В России антиномия Диониса и Аполлона предельно расширила свой смысл. За их противоположностью выстраивалась оппозиция жизни, как потока творческих потенций и стремлений, целостно переживаемой и интуитивно постигаемой действительности, преодоления человеческой разобщенности и самого принципа индивидуальности, и структуры, начала, упорядочивающего жизнь, подчиняющего ее рациональной организации и тем самым закрывающего доступ в ее целостную импульсивно творческую глубину, ее обедняющего, но и ее реализующего в акте обретения формы. Античный исток двуединого образа предельно расширялся, хотя связь его с кругом античных тем и образов продолжала ощущаться, что и оправдывает рассмотрение его в контексте «русской античности». Антиномия Диониса и Аполлона сказалась в культуре Серебряного века в нескольких областях: в философии и искусстве, в некоторых видах литературы и - особенно широко и ярко — в архитектуре.

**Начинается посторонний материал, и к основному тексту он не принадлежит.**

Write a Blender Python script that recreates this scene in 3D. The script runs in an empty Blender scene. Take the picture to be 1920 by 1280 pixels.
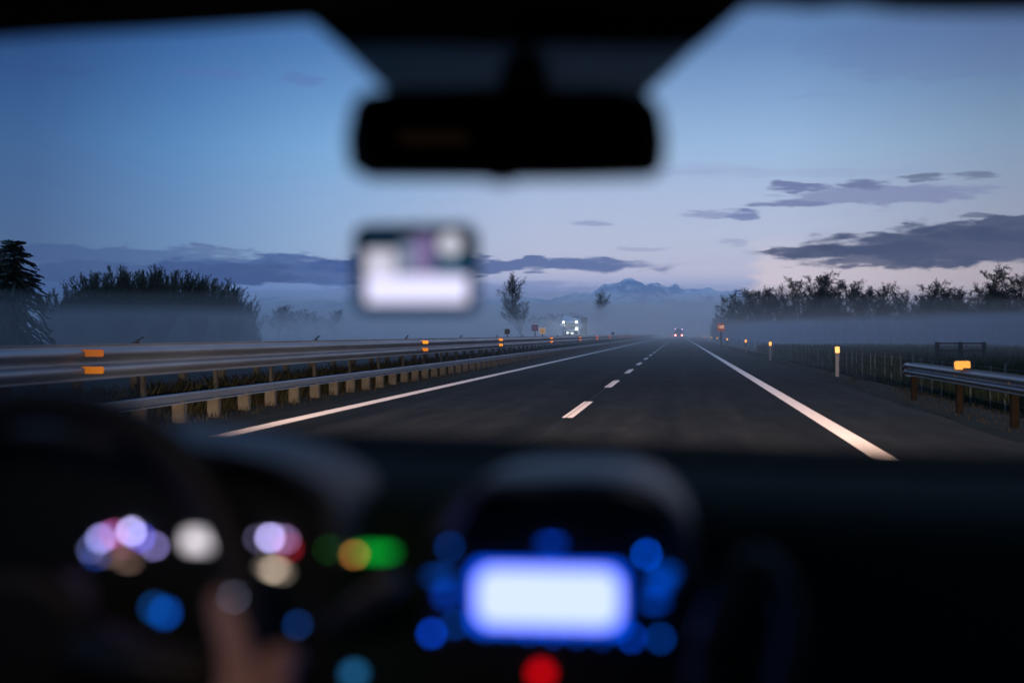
import bpy, bmesh, math, random
from mathutils import Vector, Matrix, Euler
R = math.radians
sc = bpy.context.scene
COL = sc.collection
random.seed(7)

# ------------------------------------------------------------------ camera
F = 2667.0                      # focal length in pixels of the 1920 px wide photograph (50 mm)
EYE = Vector((0, 0, 1.3))
YAW, PITCH = math.atan(313 / F), -math.atan(14 / F)
cd = bpy.data.cameras.new('camera')
cd.lens, cd.sensor_width = 50, 36
cd.clip_start, cd.clip_end = 0.05, 20000
cd.dof.use_dof = True
cd.dof.focus_distance = 45
cd.dof.aperture_fstop = 2.0
cam = bpy.data.objects.new('camera', cd)
COL.objects.link(cam)
cam.location = EYE
cam.rotation_euler = (R(90) + PITCH, 0, YAW)
sc.camera = cam
ROT = Euler((R(90) + PITCH, 0, YAW)).to_matrix()


def P(px, py, y):               # the point seen at a pixel of the photograph, y metres ahead
    d = ROT @ Vector(((px - 960) / F, -(py - 640) / F, -1))
    return EYE + d * (y / d.y)


def G(px, py, z=0.0):           # the point of the level z seen at a pixel
    d = ROT @ Vector(((px - 960) / F, -(py - 640) / F, -1))
    return EYE + d * ((z - EYE.z) / d.z)


def YX(px, x):                  # distance ahead of a point at lateral x seen in column px
    d = ROT @ Vector(((px - 960) / F, 0, -1))
    return x / d.x * d.y


def lin(r, g, b):
    f = lambda c: c / 12.92 if c <= .04045 else ((c + .055) / 1.055) ** 2.4
    return (f(r / 255), f(g / 255), f(b / 255), 1)


# ------------------------------------------------------------------ exposure
sc.view_settings.view_transform = 'Standard'
sc.view_settings.look = 'None'
sc.view_settings.exposure = 0
sc.view_settings.gamma = 1
sc.cycles.use_denoising = True
sc.cycles.max_bounces = 20
sc.cycles.diffuse_bounces = 3
sc.cycles.glossy_bounces = 3
sc.cycles.volume_bounces = 16
sc.cycles.transparent_max_bounces = 12
sc.cycles.sample_clamp_indirect = 2
sc.cycles.sample_clamp_direct = 60
sc.cycles.caustics_reflective = False
sc.cycles.caustics_refractive = False


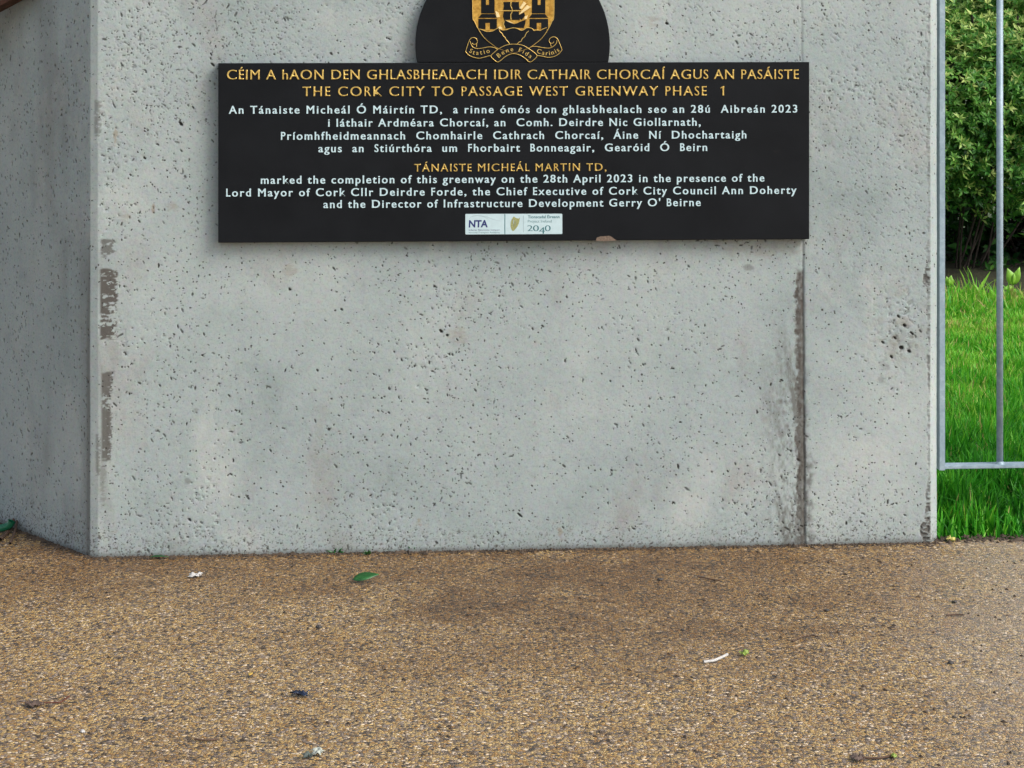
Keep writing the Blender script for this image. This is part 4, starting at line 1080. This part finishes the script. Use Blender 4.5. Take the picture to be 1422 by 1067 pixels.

В основе бытия, как известно, лежит диалектика сущности и явления. Явление — это реальное многообразие окружающего мира, все раздельное, непосредственно воспринимаемое, умопостигаемое в своей конкретности. Сущность — то, что лежит за гранью явлений. За видимым их многообразием здесь обнаруживается глубинное единство, переживаемое и ощущаемое больше, чем постигаемое умом и анализом, преодолеваются всякая индивидуальность и раздельность, раскрывается темное лоно жизни. Подводя в 1917 г. итоги Серебряного века, Н.А. Бердяев выделил в качестве ведущей его тенденции стремление к преодолению царства явлений, к погружению в мир сущности, назвав ее тенденцией к синтезу и к соборности. Сущность здесь - бытие par excellence, мир явлений — кажимость и небытие. Опирался он при такой оценке на многочисленные факты и суждения, отно-
858
сившиеся к пережитой эпохе. Вот одно из них, принадлежавшее Вячеславу Иванову (из программной статьи «Ницше и Дионис», 1904): «Здесь сущее переливается через край явления. Здесь Бог, взыгравший в чреве раздельного небытия, своим ростом в нем разбивает его грани. Вселенская жизнь в целом и жизнь природы, несомненно, дионисийны». Понятый таким образом Дионис, с одной стороны, связывал описанное выше умонастроение с окружающей философской, эстетической, художественной атмосферой, с другой - делал античный материал для этой атмосферы особенно существенным. Суждения, подобные приведенному, о том, что «вселенская жизнь в целом дионисийна», варьировались на протяжении первого десятилетия века бесконечно. Они есть у Мережковского, у Андрея Белого, у того же Вячеслава Иванова, у раннего Мандельштама, они пародировались и Владимиром Соловьевым, и в популярных журналах. Соответственно, в биографии перечисленных писателей обращают на себя внимание их интерес к античности, их потребность проверить свои суждения общего порядка конкретным знанием их истока. Мережковский слушал лекции Соколова, Иванов учился у Моммзена, Андрей Белый - питомец и выпускник Поливановской гимназии, Мандельштам уже взрослым человеком начал заниматься древнегреческим, единственный предмет гимназического курса, которым Блок занимался по-настоящему хорошо и с интересом, был латинский язык. Одна из самых ходовых (и самых ранних) формулировок «дионисийского» мировоззрения принадлежит Акиму Волынскому (1896): «Единое — вот в чем правда, последняя правда, последнее слово избавления и освобождения. Все разделения, существующие на земле, созданы только иллюзиями. Начиная от безжизненного предмета и кончая человеком, каждое явление окутано обманом, потому что в мире нет ни предметов, ни явлений, разграниченных пространством и временем, а есть одна бестелесная правда, которую можно чувствовать духом. Индивидуальность есть ложь, а ложь существует только как призрак, как фантастическое видение, как галлюцинация, но не так, как существует единая мировая правда». Рассуждение Акима Волынского опирается на детальнейший разбор трилогии Софокла об Эдипе.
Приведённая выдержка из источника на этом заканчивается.